Concernant l’actuelle ministre de la Culture, on se souvient de ses précédentes tentatives, à la subtilité d’un hippopotame sous amphétamines, visant à taxer de toutes les façons possibles les géants de l’internet (cible officielle de la nomenklatura française qui n’a pas réussi à y placer ses petits copains énarques). L’idée générale est, bien sûr, que ces multinationales essentiellement américaines, dégageant de solides bénéfices trop loin des doigts crochus de Bercy, doivent être sanctionnées pour l’impudence que constitue leur réussite, tant sur le plan commercial que sur celui de l’optimisation fiscale.

Il ne faut pas perdre de vue que l’internet et les technologies numériques font jusqu’à présent preuve d’une croissance absolument faramineuse du point de vue très étroit d’un froid collecteur de taxe, ce qu’est intrinsèquement tout politicien actuel, ministre de surcroît et étatiste à plus forte raison. Oublier d’en taxer les moindres recoins, c’est louper une énorme opportunité d’installer de nombreux robinets à finances publiques sur le gros pipeline de richesse que ces technologies créent et entretiennent.

Ceci explique par exemple la prompte mise en place de taxes aussi iniques que juteuses comme – par exemple – celle sur la copie privée, dont la collecte ne cesse de grossir au détriment complet du consommateur français (qui aime tendrement se faire ramoner le portefeuille à l’aspirateur fiscal, semble-t-il, tant il continue de voter pour ces pillards) :

Dans de précédents épisodes, Fleur Pellerin, sans doute pour ne pas quitter le gouvernement sans avoir une petite taxe à son nom, avait tenté d’instaurer une nouvelle ponction basée cette fois sur la bande-passante consommée par les internautes français. Les services principaux consommateurs étant précisément ceux-là même qui, par fine optimisation, échappent aux déluges fiscaux de Bercy, Fleur espérait ainsi récupérer ce terrible mankagagner, alpha et oméga de toute gestion étatique de nos jours. Las, son idée n’avait à l’époque pu se mettre en place.

Qu’à cela ne tienne. Puisqu’apparemment, on autorise Royal à combattre le dioxyde en amaigrissant les e-mails, pourquoi ne pas combattre le déficit budgétaire en amaigrissant le pouvoir d’achat des Français… encore une fois ?

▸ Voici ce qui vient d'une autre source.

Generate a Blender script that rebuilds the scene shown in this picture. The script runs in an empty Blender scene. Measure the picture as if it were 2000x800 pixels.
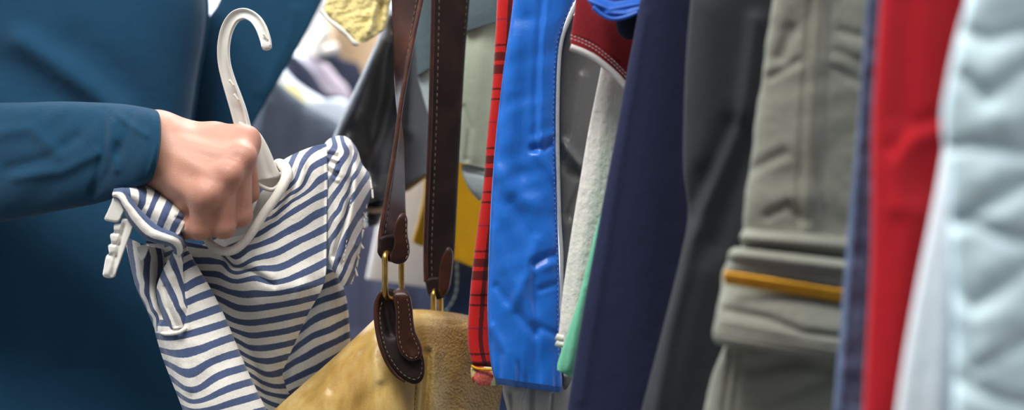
import bpy, math, random
import numpy as np
from mathutils import Vector

C = bpy.context.scene.collection
S = bpy.context.scene
CZ = 1.12            # camera height
K = 2500.0           # pixels per unit tangent of the 45 mm lens on a 36 mm wide, 2000 px frame
R0 = np.random.RandomState(7)


def W3(px, py, d):
    px, py, d = np.broadcast_arrays(np.asarray(px, float), np.asarray(py, float), np.asarray(d, float))
    return np.stack([(px - 1000) * d / K, d, CZ - (py - 400) * d / K], -1)


def lin(h):
    h = h.lstrip('#')
    v = [int(h[i:i + 2], 16) / 255 for i in (0, 2, 4)]
    return tuple(c / 12.92 if c <= 0.04045 else ((c + 0.055) / 1.055) ** 2.4 for c in v) + (1.0,)


# ------------------------------------------------------------------ objects
def mesh_obj(name, V, F, mat, parent=None, uv=None, base=None, smooth=True):
    """V world coordinates; parent an Empty / mesh object whose world origin is stored in ['o']"""
    o0 = ORG.get(parent.name, (0, 0, 0)) if parent else (base if base is not None else (0, 0, 0))
    V = np.asarray(V, float) - np.asarray(o0)
    me = bpy.data.meshes.new(name)
    me.from_pydata([tuple(v) for v in V], [], [tuple(int(i) for i in f) for f in F])
    if smooth:
        me.polygons.foreach_set('use_smooth', [True] * len(me.polygons))
    if uv is not None:
        l = me.uv_layers.new(name='UVMap')
        vi = np.empty(len(me.loops), int)
        me.loops.foreach_get('vertex_index', vi)
        l.data.foreach_set('uv', np.asarray(uv, float)[vi].ravel())
    me.validate()
    me.update()
    if mat:
        me.materials.append(mat)
    o = bpy.data.objects.new(name, me)
    C.objects.link(o)
    if parent:
        o.parent = parent
        ORG[o.name] = o0
    else:
        o.location = o0
        ORG[o.name] = o0
    return o


ORG = {}


def tag(o, label=None, cat=None, group=None, kind=None):
    if label: o['label'] = label
    if cat: o['category'] = cat
    if group: o['group'] = group
    if kind: o['kind'] = kind
    return o


def thing(name, label, cat, loc, group=None):
    o = bpy.data.objects.new(name, None)
    C.objects.link(o)
    o.location = tuple(loc)
    ORG[o.name] = tuple(float(x) for x in loc)
    return tag(o, label, cat, group)


# ------------------------------------------------------------------ splines
def crom(P, n, closed=False):
    """Catmull-Rom through rows of P (m, ...) -> (n, ...), uniform in index"""
    P = np.asarray(P, float)
    m = len(P)
    if closed:
        t = np.linspace(0, m, n, endpoint=False)
        i = np.floor(t).astype(int)
        f = t - i
        p = [P[(i + k) % m] for k in (-1, 0, 1, 2)]
    else:
        E = np.concatenate([(2 * P[0] - P[1])[None], P, (2 * P[-1] - P[-2])[None]])
        t = np.linspace(0, m - 1, n)
        i = np.minimum(np.floor(t).astype(int), m - 2)
        f = t - i
        p = [E[i + k] for k in (0, 1, 2, 3)]
    f = f.reshape((-1,) + (1,) * (P.ndim - 1))
    a, b, c, d = p
    return 0.5 * (2 * b + (c - a) * f + (2 * a - 5 * b + 4 * c - d) * f ** 2 + (3 * b - a - 3 * c + d) * f ** 3)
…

Et c’est, encore une fois, parfaitement idiot. Outre les évidentes difficultés purement techniques à mettre en place une telle taxation et l’inévitable usine à gaz qui en résultera in fine pour le plus grand bonheur de tous ceux qui y seront assujettis, on peut raisonnablement parier sur des effets de bords à la fois nombreux et catastrophiques sur l’internet français : la vidéo étant la principale raison de consommation de bande-passante, les fournisseurs vont vraisemblablement mettre en place des mécanismes pour s’éviter une taxe trop importante. Autrement dit, ou bien la qualité de distribution des vidéos va décroître très sensiblement, ou bien les Français surferont sur une version particulière et dégradée d’internet. Électoralement, ma chère Fleur, je ne suis pas sûr du tout que ce soit une bonne opération.

L’informatique et les technologies numériques ont, décidément, un petit coté magique. Surtout pour les profanes et les politiciens, les premiers, parce qu’ils n’en comprennent pas les tenants et les aboutissants, et les seconds parce qu’en plus de n’y rien comprendre, ils les parent de vertus miraculeuses propres à assurer des rentrées d’argent frais pour l’État, des capacités curatives de maux divers et variés, ou plus prosaïquement, leur réélection.

Mais voilà : comme toujours dans le monde réel, manipuler un grand pouvoir avec une absence totale de responsabilité entraîne toujours de grosses déconvenues. Et, parfois, une bonne quantité de lolcats.